Exercise objective: Copy out each line in the material below that has the word "from".

◇ ◇ ◇

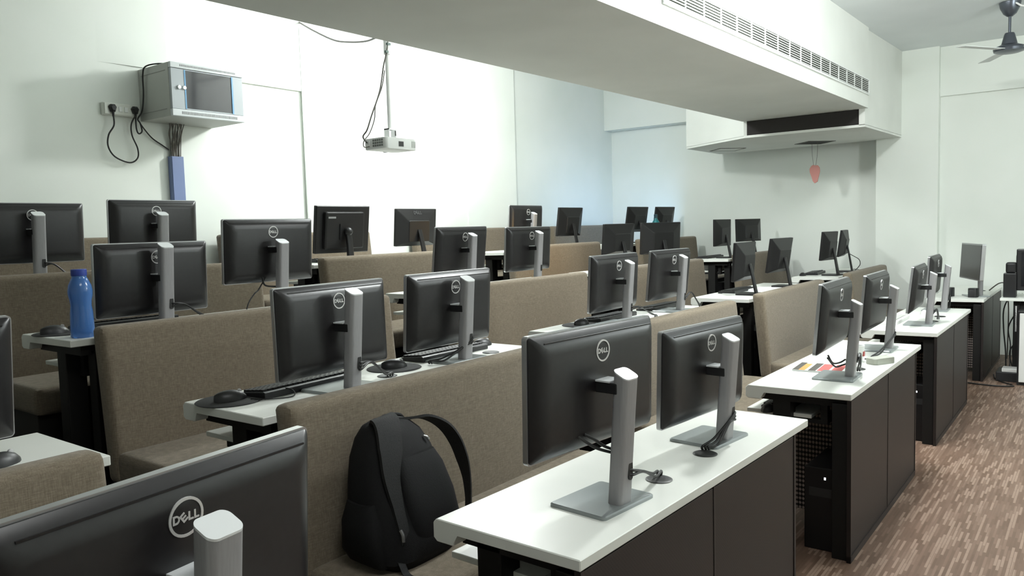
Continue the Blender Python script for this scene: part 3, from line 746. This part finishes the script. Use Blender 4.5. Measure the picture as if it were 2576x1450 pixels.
# ------------------------------------------------------------------ backpack on the bench
p = thing('backpack', 'black backpack leaning on the nearest taupe bench', 'backpack', (-1.775, 1.72, .4875), .0); p.scale = (1, 1.02, .93)
bm = bmesh.new()
def sup(n, xc, yc, dx, dy, z, e=.6, wob=.0):
    r = []
    for i in range(n):
        a = 2*PI*i/n; ca, sa = math.cos(a), math.sin(a)
        r.append((xc+dx*math.copysign(abs(ca)**e, ca), yc+dy*math.copysign(abs(sa)**e, sa)+wob*math.sin(7*z+2*a), z+wob*.6*math.sin(3*a+z*9)))
    return r
secs = [(0, .035, -.01, .10, .145), (.03, .025, -.015, .125, .165), (.09, .015, -.015, .125, .168), (.18, -.005, -.008, .112, .162), (.27, -.025, .0, .095, .152), (.34, -.04, .004, .082, .138), (.395, -.052, .004, .066, .112), (.43, -.06, .0, .046, .08), (.445, -.064, -.004, .022, .045)]
loft(bm, [sup(36, xc, yc, dx, dy, z, .62, .006) for z, xc, yc, dx, dy in secs])
obj('main_body', bm, PACK, p, True)
bm = bmesh.new()
secs = [(.06, .115, .025, .026, .10), (.10, .112, .025, .032, .108), (.2, .088, .025, .03, .106), (.29, .058, .024, .026, .095), (.335, .035, .025, .022, .08)]
loft(bm, [sup(28, xc, yc, dx, dy, z, .55) for z, xc, yc, dx, dy in secs])
obj('padded_back', bm, PACK, p, True)
bm = bmesh.new()
secs = [(.02, .02, -.155, .085, .035), (.06, .012, -.165, .09, .045), (.15, .0, -.162, .08, .04), (.21, -.012, -.152, .06, .025)]
loft(bm, [sup(24, xc, yc, dx, dy, z, .6, .004) for z, xc, yc, dx, dy in secs])
obj('side_pocket', bm, PACK, p, True)
bm = bmesh.new()
ribbon(bm, [(-.07, -.03, .435), (-.04, -.035, .458), (.0, -.05, .44), (.035, -.075, .37), (.062, -.10, .29), (.092, -.108, .2), (.118, -.112, .12), (.125, -.115, .06)], [.06, .085, .09, .085, .06, .04, .035, .03], .012, (0, 1, .12))
obj('shoulder_strap', bm, PACKG, p, True, label='padded grey strap folded over the left front edge')
bm = bmesh.new()
ribbon(bm, [(-.06, .02, .435), (-.04, .08, .43), (-.02, .14, .425), (.0, .20, .385), (.01, .245, .32), (.015, .275, .24), (.015, .295, .16), (.015, .30, .08), (.01, .30, .015)], [.035, .035, .04, .05, .05, .045, .03, .022, .022], .009, (1, .25, .25))
obj('shoulder_strap', bm, PACKG, p, True, label='strap standing out to the right')
bm = bmesh.new(); tube(bm, [(-.07, -.01, .438), (-.068, .0, .452), (-.062, .06, .445), (-.06, .085, .41)], .007, 8); obj('top_handle', bm, PACK, p, True)
bm = bmesh.new(); ribbon(bm, [(.10, -.13, .06), (.135, -.14, .03), (.16, -.145, .004), (.2, -.15, .003), (.255, -.15, .003)], .024, .003, (0, 1, 0)); obj('webbing_strap', bm, PACK, p)
bm = bmesh.new(); tube(bm, [(.122, -.128, .135), (.132, -.128, .12), (.136, -.13, .10)], .005, 6); obj('zip_pull', bm, ZIP, p, True)
bm = bmesh.new(); tube(bm, [(.02, .085, .375), (.026, .095, .37), (.03, .1, .36)], .004, 6); obj('buckle', bm, ZIP, p, True)

# ------------------------------------------------------------------ wall cabinet, sockets, trunking
n = thing('network_cabinet', 'grey wall-mounted network cabinet with dark glass door on the left wall', 'cabinet', (XW+.001, 2.985, 2.362))
D, W, H = .43, .575, .372
obj('body', B((0, D-.02, 0, W, 0, H), bevel=.004), CABG, n)
obj('side_groove', B((.04, D-.06, -.002, .0, .05, .054), (.04, D-.06, -.002, 0, H-.054, H-.05)), mat('groove_grey', (.25, .25, .23), .6), n)
obj('front_rail', B((D-.02, D+.012, 0, W, 0, .048), bevel=.004), CABR, n)
obj('front_rail', B((D-.02, D+.012, 0, W, H-.04, H), bevel=.004), CABR, n)
for zz in ((.014, .034), (H-.026, H-.012)):
    bm = bmesh.new()
    for i in range(40):
        y = .07+i*(W-.13)/40; box(bm, D+.011, D+.0132, y, y+.0045, *zz)
    obj('vent_slots', bm, mat('slot_dark', (.16, .16, .16), .7), n)
dr = obj('door_frame', B((D-.02, D+.006, .004, .105, .05, H-.042), (D-.02, D+.006, W-.09, W-.004, .05, H-.042), (D-.02, D+.006, .105, W-.09, .05, .058), (D-.02, D+.006, .105, W-.09, H-.05, H-.042), bevel=.002), CABL, n)
obj('glass', B((D-.015, D+.003, .105, W-.09, .056, H-.048)), CABGL, dr)
obj('edge_strip', B((D+.001, D+.0085, .102, .112, .055, H-.047)), CABB, dr)
obj('edge_strip', B((D+.001, D+.0085, W-.098, W-.086, .055, H-.047)), CABB, dr)
for y in (.058, .098):
    bm = bmesh.new(); lathe(bm, [(.004, 0), (.014, 0), (.015, .006), (.012, .012), (.004, .013)], 20)
    bmesh.ops.rotate(bm, verts=bm.verts, cent=(0, 0, 0), matrix=Matrix.Rotation(PI/2, 3, 'Y')); bmesh.ops.translate(bm, verts=bm.verts, vec=(D+.006, y, .20))
    obj('lock_knob', bm, CAPM, dr, True)
t = thing('cable_trunking', 'blue-grey plastic trunking rising up the left wall below the cabinet', 'trunking', (XW, 3.225, .6))
obj('channel', B((0.001, .05, -.05, .05, 0, 1.52), bevel=.003), TRUNK, t)
obj('lid', B((.05, .056, -.046, .046, 0, 1.518), bevel=.001), TRUNK, t)
t = thing('cable_bundle', 'bundle of grey cables from the cabinet down into the trunking', 'cables', (XW+.03, 3.225, 2.12))
for i in range(16):
    u = (i-7.5)/7.5; bm = bmesh.new()
    tube(bm, [(.004*math.sin(i*2.1), u*.036, -.04), (.006*math.sin(i*1.7), u*.04+.003*math.sin(i*3), .08), (.012+.012*math.cos(i*2), u*.05+.006*math.sin(i*5), .17), (.04+.02*math.sin(i*1.3), u*.058, .262)], .0034, 6)
    obj('cable', bm, BCABLE if i % 3 else GCABLE, t, True)
s = thing('power_socket', 'white twin power socket on the left wall beside the cabinet', 'socket', (XW, 2.70, 2.385))
obj('back_box', B((.001, .042, 0, .262, 0, .085), bevel=.004), PLUGW, s)
obj('face_plate', B((.042, .052, .006, .256, .004, .081), bevel=.003), PLUGW, s)
for y in (.115, .155): obj('switch', B((.051, .058, y-.012, y+.012, .025, .06), bevel=.002), WMETAL, s)
for y, lab in ((.055, 'black plug with a long hanging loop in the left socket'), (.215, 'black plug in the right socket next to the cabinet')):
    q = thing('power_plug', lab, 'plug', (XW+.052, 2.70+y, 2.385+.045), 0, 'black plugs in the wall socket')
    bm = bmesh.new(); hexa = [(-.026, .008), (-.014, .026), (.014, .026), (.026, .008), (.014, -.026), (-.014, -.026)]
    loft(bm, [[(0, a, b) for a, b in hexa], [(.02, a, b) for a, b in hexa], [(.034, a*.6, b*.6) for a, b in hexa]]); obj('body', bm, KEYB, q)
    bm = bmesh.new(); lathe(bm, [(.006, -.05), (.009, -.02), (.01, 0)], 10, (.014, 0, -.01)); obj('cord_grip', bm, KEYB, q, True)
X0 = XW+.066
cable([(X0, 2.755, 2.385), (X0, 2.755, 2.31), (X0-.01, 2.718, 2.24), (X0-.02, 2.715, 2.16), (X0-.02, 2.76, 2.09), (X0-.02, 2.86, 2.055), (X0-.02, 2.92, 2.09), (X0-.02, 2.925, 2.16), (X0-.01, 2.885, 2.25), (X0-.01, 2.885, 2.33), (X0+.01, 2.915, 2.40)], .0055, 'long black power cord looping below the wall socket')
cable([(X0, 2.915, 2.385), (X0, 2.915, 2.30), (X0, 2.93, 2.265), (X0, 2.955, 2.285), (X0, 2.945, 2.34), (X0, 2.93, 2.37), (X0+.02, 2.955, 2.43), (X0+.03, 2.967, 2.55), (X0+.04, 2.965, 2.68), (X0+.08, 2.967, 2.735), (X0+.16, 3.02, 2.752), (X0+.24, 3.1, 2.745)], .0055, 'black power cord rising along the cabinet side and over its top')
cable([(X0-.02, 2.945, 2.36), (X0-.03, 2.985, 2.31), (X0-.04, 3.05, 2.245), (X0-.05, 3.13, 2.20), (X0-.05, 3.18, 2.17)], .005, 'dark cord slanting from the socket to the trunking top')

# ------------------------------------------------------------------ projector hung from the ceiling
pr = thing('projector', 'white projector hanging on a white pole before the bright left wall', 'projector', (-4.0, 3.90, 2.075), .0)
bm = bmesh.new(); slabz(bm, .22, .30, .025, .0, .075); bev(bm, .006, 2, [e for e in bm.edges if abs(e.verts[0].co.z-e.verts[1].co.z) < 1e-5]); obj('body', bm, PROJ, pr, True)
bm = bmesh.new()
for i in range(5):
    for j in range(3): box(bm, -.02+i*.021, -.005+i*.021, -.1525, -.149, .016+j*.018, .029+j*.018)
obj('vent_grille', bm, mat('vent_grey', (.2, .21, .2), .6), pr)
obj('power_inlet', B((-.085, -.045, -.162, -.148, .015, .06), bevel=.004), PROJ, pr)
obj('port_panel', B((.109, .1125, -.03, .015, .018, .052)), mat('port_dark', (.03, .03, .03), .5), pr)
bm = bmesh.new()
for i in range(4): box(bm, .109, .1115, .095+i*.011, .099+i*.011, .016, .06)
obj('corner_louvre', bm, mat('louvre_grey', (.4, .42, .4), .6), pr)
bm = bmesh.new(); lathe(bm, [(.01, 0), (.04, 0), (.042, .03), (.036, .032), (.01, .02)], 24)
bmesh.ops.rotate(bm, verts=bm.verts, cent=(0, 0, 0), matrix=Matrix.Rotation(-PI/2, 3, 'Y')); bmesh.ops.translate(bm, verts=bm.verts, vec=(-.105, .07, .04)); obj('lens', bm, KEYB, pr, True)
bm = bmesh.new(); lathe(bm, [(.014, .14), (.016, .14), (.016, 1.544), (.014, 1.544)], 16); obj('ceiling_pole', bm, PROJ, pr, True)
obj('mount_bracket', B((-.05, .05, -.045, .045, .076, .086), (-.025, .025, -.035, -.03, .08, .15), (-.025, .025, .03, .035, .08, .15), (-.025, .025, -.035, .035, .14, .15), bevel=.001), PROJ, pr)
obj('mount_slot', B((.025, .028, .02, .03, .10, .135)), mat('slot_black', (.02, .02, .02), .5), pr)
bm = bmesh.new(); lathe(bm, [(.014, .66), (.024, .66), (.024, .76), (.014, .76)], 16); obj('pole_collar', bm, PROJ, pr, True)
obj('pole_clip', B((.01, .03, -.02, .01, .72, .735), (.01, .028, -.035, -.012, .665, .68)), mat('clip_green_grey', (.12, .17, .16), .5), pr)
cable([(-4.06, 3.735, 2.12), (-4.06, 3.70, 2.16), (-4.0, 3.685, 2.20), (-4.0, 3.732, 2.302), (-4.0, 3.815, 2.473), (-4.0, 3.862, 2.654), (-3.985, 3.885, 2.76), (-3.98, 3.90, 2.9)], .0055, 'thick dark cable hanging from the projector pole to its left side', GCABLE, group='cables at the projector')
cable([(-4.04, 3.735, 2.095), (-4.02, 3.67, 2.085), (-4.0, 3.652, 2.122), (-4.0, 3.707, 2.18), (-4.0, 3.756, 2.278), (-4.0, 3.772, 2.374), (-4.0, 3.836, 2.50), (-3.99, 3.86, 2.62)], .0038, 'thin dark cable swinging beside the projector', GCABLE, group='cables at the projector')
cable([(-4.01, 3.87, 2.865), (-4.1, 3.893, 2.865), (-4.3, 3.983, 2.889), (-4.6, 4.099, 2.952), (-4.9, 4.202, 3.034), (-5.3, 4.335, 3.198), (-5.62, 4.442, 3.345)], .007, 'dark cable slung from the left wall to the projector pole', GCABLE, group='cables at the projector')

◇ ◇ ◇

Solved exercise:
Continue the Blender Python script for this scene: part 3, from line 746. This part finishes the script. Use Blender 4.5. Measure the picture as if it were 2576x1450 pixels.
t = thing('cable_bundle', 'bundle of grey cables from the cabinet down into the trunking', 'cables', (XW+.03, 3.225, 2.12))
cable([(X0-.02, 2.945, 2.36), (X0-.03, 2.985, 2.31), (X0-.04, 3.05, 2.245), (X0-.05, 3.13, 2.20), (X0-.05, 3.18, 2.17)], .005, 'dark cord slanting from the socket to the trunking top')
# ------------------------------------------------------------------ projector hung from the ceiling
cable([(-4.06, 3.735, 2.12), (-4.06, 3.70, 2.16), (-4.0, 3.685, 2.20), (-4.0, 3.732, 2.302), (-4.0, 3.815, 2.473), (-4.0, 3.862, 2.654), (-3.985, 3.885, 2.76), (-3.98, 3.90, 2.9)], .0055, 'thick dark cable hanging from the projector pole to its left side', GCABLE, group='cables at the projector')
cable([(-4.01, 3.87, 2.865), (-4.1, 3.893, 2.865), (-4.3, 3.983, 2.889), (-4.6, 4.099, 2.952), (-4.9, 4.202, 3.034), (-5.3, 4.335, 3.198), (-5.62, 4.442, 3.345)], .007, 'dark cable slung from the left wall to the projector pole', GCABLE, group='cables at the projector')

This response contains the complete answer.